Les spécialistes chargés de ces enfants veillent à ne pas les désendoctriner avec la violence dont les Russes ont fait preuve, privilégiant au contraire une approche « douce » et individualisée. « Mais cela prendra des années pour qu’ils se réadaptent, car c’est comme s’ils sortaient d’une secte », observe Natalia Masiak. L’Ukraine prend notamment conseil auprès de la Finlande, qui s’occupe de la réintégration d’enfants de l’organisation Etat islamique. « Au début, ces enfants refusent de quitter la Syrie, mais, après avoir quitté leur camp, leur perception change. Cela nous donne de l’espoir », assure Maksym Maksymov.

Les Ukrainiens savent que le plus difficile reste à venir, et que le temps joue contre eux. Non seulement parce que retrouver la trace des plus jeunes devient presque impossible, mais aussi parce que, plus la guerre dure, plus les enfants piégés en Russie et dans les territoires occupés grandissent avec l’idée qu’ils sont Russes et que l’Ukraine est l’ennemie, compromettant tout effort de désendoctrinement – si tant est qu’ils puissent revenir un jour.

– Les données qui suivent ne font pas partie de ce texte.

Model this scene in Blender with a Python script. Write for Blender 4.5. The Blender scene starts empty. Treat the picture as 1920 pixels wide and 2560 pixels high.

Anticipant ces difficultés, les autorités ont lancé au printemps une campagne nationale, « Ramenons les enfants ukrainiens chez eux », pour recueillir l’ADN des familles des enfants transférés en Russie, et créer une base de données. « Comme ça, si ces enfants reviennent dans dix, vingt ou trente ans, ils pourront être identifiés, explique Maksym Maksymov. Cela permettra de prouver ce qui s’est passé. » Et d’aider ces Ukrainiens à découvrir leur véritable histoire.